No, I don’t think you can imagine this.
Last year, there were riots in Haiti, Bangladesh, Egypt,
Cameroon, amongst other nations, when prices of rice and
wheat reached record levels, and over thirty sub-
Saharan countries in Africa appealed for food aid. Now,
although prices have reduced slightly, they are still at
levels which low-income families all over the world
cannot afford. Suffice to note the increase that many
‘soup kitchens’, even within the United States of
America, have seen in the number of persons who visit
them for free daily meals.
Now when one considers that, since last December, the
international price of Wheat has risen by over 15% and
that of Corn even further to over 17%, one can only
deduce with a great deal of certainty that the number of
hungry mouths to feed will continue to grow, the
undernourished increase, and the result is chaos of an
unprecedented level. The undertrodden will bear the
brunt and either revolt or flee in search of a better
dream.
When will we all wake up to the fact that this is
reality?
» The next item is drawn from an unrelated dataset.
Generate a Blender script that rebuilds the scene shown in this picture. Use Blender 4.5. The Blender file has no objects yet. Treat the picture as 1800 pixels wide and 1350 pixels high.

An administration with clout is necessary so
that this does not happen and the only real way forward
is to immediately address the dire necessity to invest
in poor countries by preparing them to handle the
effects of this crisis and develop their agricultural
systems with new technologies enabling them to stave off
the effects of global warming. This is where
International Development Aid should be concentrated and
not put forward the claim that such aid was spent on
educating foreign students! That is what I call the
commercial equivalent of a tax write-off. It is shameful
that governments claiming social consciousness resort to
balancing books without the ability to think laterally
and evaluate the greater benefits that would be achieved
if the available funds were, in effect, really invested
appropriately rather than just written off.